— START OF Collected data —

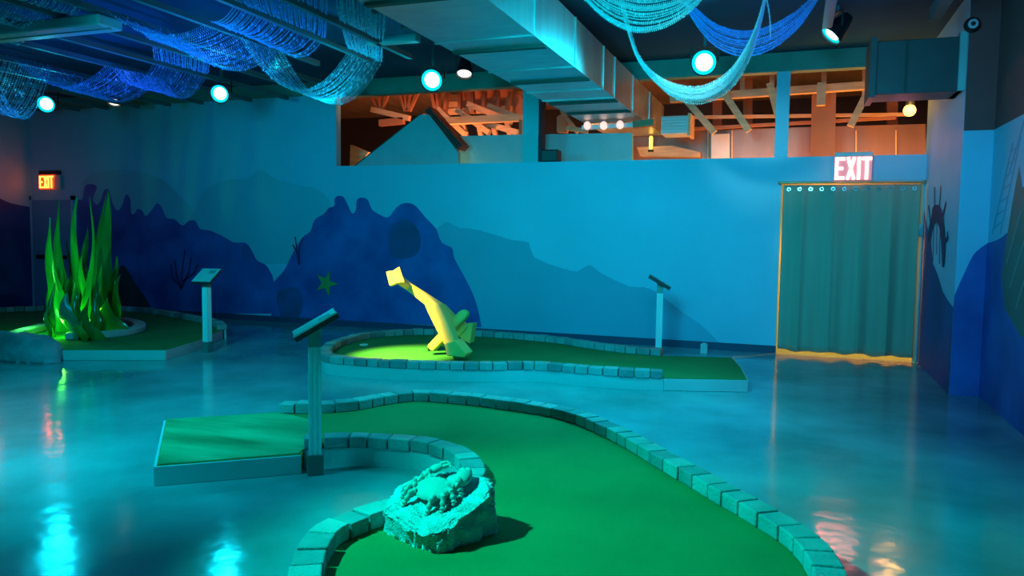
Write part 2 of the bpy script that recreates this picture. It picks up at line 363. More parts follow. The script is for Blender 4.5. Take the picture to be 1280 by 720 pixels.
# ------------------------------------------------------------------ the zone beyond the partition
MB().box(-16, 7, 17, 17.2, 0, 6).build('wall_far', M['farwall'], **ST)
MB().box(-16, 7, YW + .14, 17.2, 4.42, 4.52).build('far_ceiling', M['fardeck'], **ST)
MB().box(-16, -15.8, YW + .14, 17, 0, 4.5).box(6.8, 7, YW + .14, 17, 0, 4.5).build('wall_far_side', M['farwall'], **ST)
fs = MB(); fs.box(1.98, 2.1, YW + .14, 13.5, 0, 4.42); fs.build('trim_2', M['amberwall'], **ST)
# gabled playhouse
hz = YW + .30
ph = root('playhouse', 'teal gabled playhouse wall with a brown roof edge behind the partition', 'playhouse', tuple(yp(528, 210, hz)))
g = [yp(x, y, hz) for x, y in [(440, 230), (440, 211), (526, 143), (536, 143), (572, 190), (573, 230)]]
MB().poly(g, (0, .10, 0)).build('gable_wall', M['house'], ph)
a, b = yp(530, 138, hz), yp(572, 186, hz)
for k in range(3): MB().bar(a + Vector((.022 * k, .17 + .02 * k, .03 * k)), b + Vector((.022 * k, .17 + .02 * k, .03 * k)), .30, .028).build('roof_board', M['roofb'], ph)
a, b = yp(526, 139, hz), yp(440, 207, hz)
MB().bar(a + Vector((0, .22, -.01)), b + Vector((0, .22, -.01)), .30, .03).build('roof_board', M['roofb'], ph)
# low teal walls
lw = MB(); hz2 = YW + .75
for x0, x1, yt in [(574, 657, 170), (676, 790, 168)]:
    lw.poly([yp(x, y, hz2) for x, y in [(x0, 226), (x0, yt), (x1, yt - 2), (x1, 226)]], (0, .1, 0))
lw.build('trim_1', M['house'], **ST)
# steel column, speaker, blue column
p0, p1 = yp(655, 206, YW + .1), yp(673, 206, YW + .1)
c1 = root('column', 'teal painted square column under the big duct', 'column', ((p0.x + p1.x) / 2 + .1, YW + .16, TOP))
MB().box(p0.x, p1.x + .02, YW + .01, YW + .24, TOP, OPEN).build('column_shaft', M['house'], c1)
MB().box(p1.x + .02, p1.x + .06, YW + .03, YW + .24, TOP, OPEN).build('column_edge', M['speaker'], c1)
sp = root('speaker', 'small dark loudspeaker standing on the partition beside the teal column', 'speaker', tuple(yp(688, 206, YW + .07)))
q0, q1 = yp(677, 204, YW + .07), yp(699, 187, YW + .07)
MB().box(q0.x, q1.x, YW + .01, YW + .2, TOP, q1.z).build('cabinet', M['speaker'], sp, bevel=.02)
MB().box(q0.x + .02, q1.x - .02, YW, YW + .015, TOP + .02, q1.z - .02).build('grille', M['black'], sp)
bc = yp(976, 195, YW)
MB().box(bc.x - .085, bc.x + .085, YW - .01, YW + .16, TOP, OPEN).build('post', M['wall'], origin=(bc.x, YW + .07, TOP), label='slim blue painted post standing on the partition above the curtain', cat='post')
def timber(name, p, q, w, h, m='timber', parent=None, **kw):
    p, q = Vector(p), Vector(q); return MB().bar(p, q, w, h).build(name, M[m], parent, **kw)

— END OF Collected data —

▶ _Direction_: Of the lines in the data, how many contain the word "farwall"? Provide the number and nothing further.

▶ _Completed exercise_: 2